Grayling: I would certainly describe myself as a robust or uncompromising atheist, and I do indeed think that religious belief has been a massively negative force in human history, causing great suffering and conflict, and standing deliberately in the way of most of mankind's efforts at progress, freedom and flourishing. I tremendously value everything good about the human spirit--by which I mean our human genius for art and thought, our enjoyment of beauty, our capacity for love, kindness and fellowship--just as I deeply deprecate our tendency to greed and cruelty. I ascribe neither of these things to supernatural agencies beyond the natural world, and see no reason to think that belief in such things as fairies, goblins, demons, gods and goddesses is in the slightest justified. But the sociological fact of religious belief is inescapable, as its awful record of causing human harm; and that is what I fight against, in hopes of encouraging people to live free of superstition, and to care about their fellow men out of respect for them, and a desire for human flourishing.

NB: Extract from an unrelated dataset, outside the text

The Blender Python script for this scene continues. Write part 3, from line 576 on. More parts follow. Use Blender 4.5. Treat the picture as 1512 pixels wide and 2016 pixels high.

Amazon.co.uk: Do you think that science and religion, reason and faith are necessarily enemies? Can't one be a scientist by day and a priest by night or vice versa?

Grayling: Science and religion are direct competitors over all the great questions about the origin of the universe, the question of what it contains, the question whether it has an exogenous purpose, and the question of how it functions. Everything from the various creation myths of various religions to the logical coherence of the idea of miracles is comprehended here and the most rudimentary scientific understanding shows that belief in supernatural agencies and events is nonsense. A simple test demonstrates this: ask yourself what grounds we have for believing that there are fairies at the bottom of the garden; consider what tests might be supposed to test the hypothesis that such things exist; ask yourself how reasonable it would be to organise your life on the supposition that such fairies exist. The evidential basis of belief in gods and other supernatural forces is no different from this.

Amazon.co.uk: George Steiner recently asked questions about art in an atheist age which I'd like to put to you. "Let us suppose" he said, "that a genuine atheism will come to replace the aspirin-agnosticism, the 'blowing hot nor cold' with which our post-modernity is now awash. Let us suppose that atheism will come to possess and energise those who are masters of articulate form and builders of thought. Will their works rival the dimensions, the life-transforming strengths of persuasion we have known?"

Grayling: Steiner assumes that nothing of any intellectual or artistic value can be produced by people who are not motivated by some or other religious motivation. The examples of great intellectual and artistic achievements which have nothing to do with religious inspiration (think of modern science, for one such!) is legion, and it is astonishing that even Steiner should have overlooked it.

Amazon.co.uk: It's been said that a tradition of accessible literary philosophy has almost disappeared? I think The Meaning of Things fits into this category but which contemporary writers would you recommend to your readers?

Grayling: There are quite a few recent and contemporary philosophers who have written accessibly and even beautifully, aiming at the general interested reader as well as at the technical specialist: Bertrand Russell, AJ Ayer, WV Quine, Robert Nozick, Daniel Dennett and Richard Rorty are just a few names which readily spring to mind. But work in any genre of any real quality--literary, historical and scientific as well as philosophical--must all be cited as contributions to the great debate, and the boundaries between them and philosophy are not hard and fast.

Amazon.co.uk: What's your next writing project?

Grayling: I shall shortly be delivering to my publishers a book (title not yet decided) on mankind's quest for the good, starting with the thinkers of classical antiquity, discussing religion-based morality, the humanism of the Renaissance and Reformation, modern ethical debates (that is, from the 17th century onwards), and contemporary concerns with human rights, environmental problems and bioethics. The book will also consider some of the contributions of Eastern philosophers to ethical reflection, for example Buddhism and the Mohist ethics of the brotherhood of man. Among the chief theses will be the somewhat Whiggish one that mankind is making progress--painfully slowly--away from command moralities based on superstitions, to a conception of the good for mankind based on reason, experience and debate.